EXHIBITION

During this intense 5-day event dedicated to the world of interior design and architecture at a global level, will be organized exhibitions that embrace different themes related to the world of design.

The two main contents will be:

BEST ITALIAN INTERIOR DESIGN

The Best Italian Interior Design project was born from an editorial initiative published by Publicomm, Publishing House of PLATFORM Architecture and Design, aimed at giving international visibility to the design capacity of Italian architects and interior designers. The initiative consists of a 350-page volume that brings together a selection of 84 interior design projects carried out in Italy and abroad by Italian designers, divided into retail, private house, workspace, hotel & leisure, restaurant & bar, art & culture and yacht categories.

The selection of projects was then translated into an Exhibition consisting of 30 three-sided Totems displaying all the projects in alphabetical order.
The exhibition, designed by Angelo Dadda, was designed to give maximum prominence to the content on display, namely the 84 interior design projects. A setting that, in compliance with what should be the mission of the exhibition design, wants to be a simple aesthetic composition at the service of the contents, without ever prevailing over them.
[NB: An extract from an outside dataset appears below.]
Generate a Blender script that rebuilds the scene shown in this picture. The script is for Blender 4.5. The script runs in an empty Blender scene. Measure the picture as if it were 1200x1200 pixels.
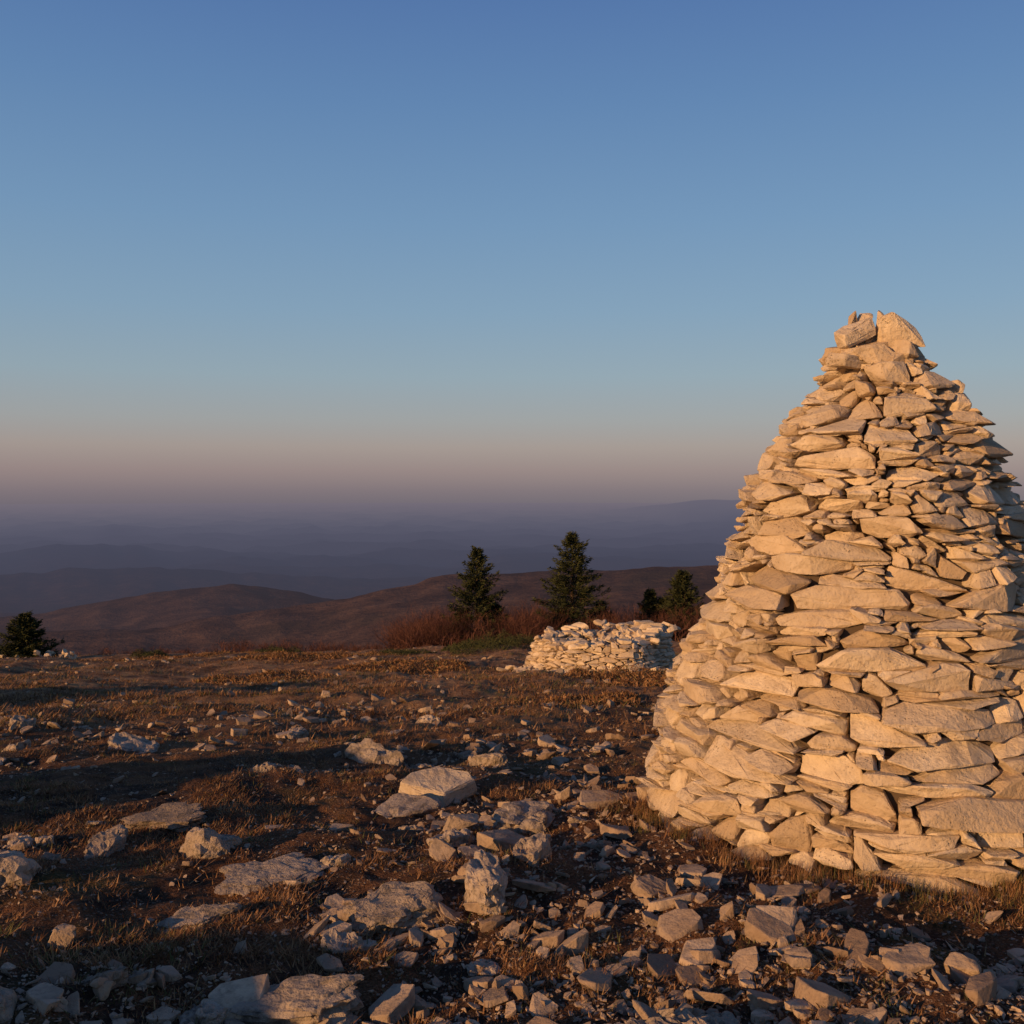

AMERICAN JOURNEY 1949-1950
BRUNO MORASSUTTI

Edited by Giulio Barazzetta and Angelo Maggi
Produced by IUAV with Bruno Morassutti Project

In February of 1949 Bruno Morassutti (1920-2008), three years after graduating at IUAV, left Italy towards the United States in order to attend the Taliesin Fellowship: an apprenticeship program given by Frank Lloyd Wright at his two residences of study.
His stay at Taliesin East in Wisconsin lasts from May to September 1949. From October of the same year to March 1950 the young architect follows Wright’s community in Taliesin West in Arizona.
As Morassutti will later recount, this experience stimulates in him a strong tendency to look forward by resizing his notions of an historical past. During the stay Morassutti takes direct vision of Wright’s oeuvres from various periods of his activity and photographs them with the aid of a camera loaded with colour film. The visual report covers with few images also works of other architects present in the American territory in those years.
Visual representation of architecture in colour was more than an analytical tool. Nearly four hundred slides (framed in cardboard) countersign the outcome of this precious photographic campaign. These early outstanding colour images were displayed at IUAV and at many other Italian universities classes allowing architectural students to fully appreciate Wright’s remarkable and unseen design.
Even Carlo Scarpa will visually enhance his lecturing with the same slides and will keep them on a permanent loan. The slides were returned to Morassutti only after Scarpa’s death in 1978.
Among the important ‘returns’ of Morassutti’s experience at Taliesin and the meeting with his master, one cannot fail to highlight the role these images have had in the Italian architectural press. These were: the Casabella memorial issue (number 227) devoted to Frank Lloyd Wright, Domus 305 with Morassutti’s reportage on Johnson Wax Laboratories’ construction site, Domus 356 where Morassutti writes the architect’s obituary. In this tribute article the author takes charge of Wright’s legacy symbolising it with Taliesin East’s mill and in doing so he delivers his teaching at the architecture of our present time.
This exhibition is the rewarding collaboration between IUAV and Antonella, Valentina Morassutti and Sebastiano Rech Morassutti who carefully kept their father slides in the family archives. The photographs here shown are mostly unpublished and printed for the first time. Only a few had appeared printed in black and white in Domus and Casabella.
All together they represent the result of a careful cleaning and restoration completed by the Venetian photographer Francesco Barasciutti who has not only saved them from the decay caused by the constant light exposure inside projectors, but he has been able to give new birth to the original colours revealing to the spectator unusual details and above all the different tonalities of the materials adopted by Wright and other architects (like Soleri and Aalto) of Morasutti’s American journey.